Novel attributes of steep-slope staggered type heterojunction p-channel electron-hole bilayer tunnel field effect transistor

In this paper, the electrical characteristics and sensitivity analysis of staggered type p-channel heterojunction electron-hole bilayer tunnel field effect transistor (HJ-EHBTFET) are thoroughly investigated via simulation study. The minimum lattice mismatch between InAs/GaAs0.1Sb0.9 layers besides low carrier effective mass of materials provides high probability of tunneling current that eventually boosts the device performance.
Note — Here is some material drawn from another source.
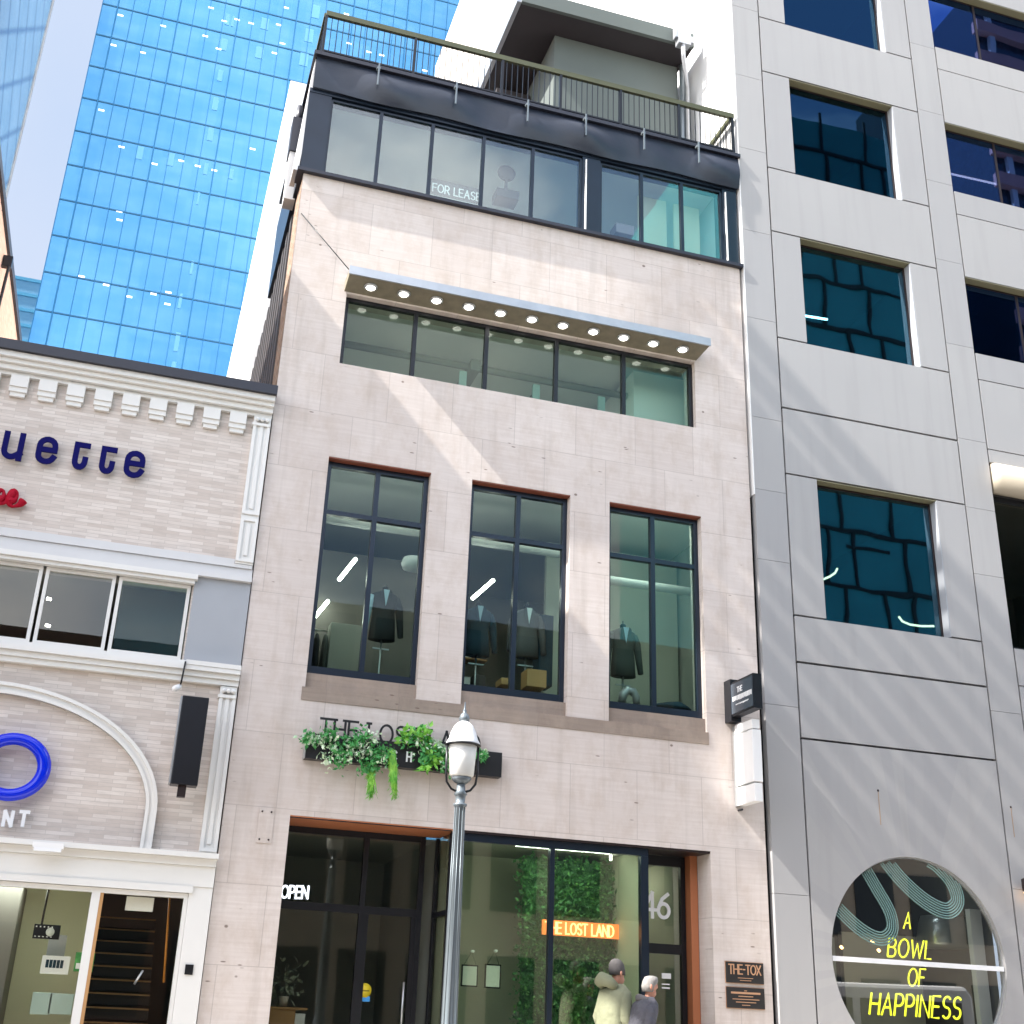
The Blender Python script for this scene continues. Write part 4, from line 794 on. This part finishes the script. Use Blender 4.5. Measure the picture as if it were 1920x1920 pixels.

Unlike the conventional lateral tunnel field effect transistor (TFET), band to band tunneling (BTBT) in HJ-EHBTFET occurs in the electrically doped intrinsic channel and in the vertical direction which may considerably improve the on-state current. Due to the abrupt BTBT and steep transition from the off-state to on-state, subthreshold swing of 2mV/dec with on/off current ratio of 3.85x 10(13)( )is obtained. The sensitivity of main electrical parameters is computed via calculating their related standard deviation and mean values with respect to the variation of device critical design parameters. The 2D variation matrix of threshold voltage is computed as a function of top and bottom gate workfunction for determining an optimum value aiming towards competent electrical characteristics. In addition, the sensitivity analysis reveals that the electrical parameters are rarely susceptible to the source doping density, which may considerably solve the limit of dopant solubility in III-V materials. Moreover, HJ-EHBTFET is dramatically unaffected by the variation of gate overlap length and drain voltage, which makes the device have efficient performance in nanoscale regime.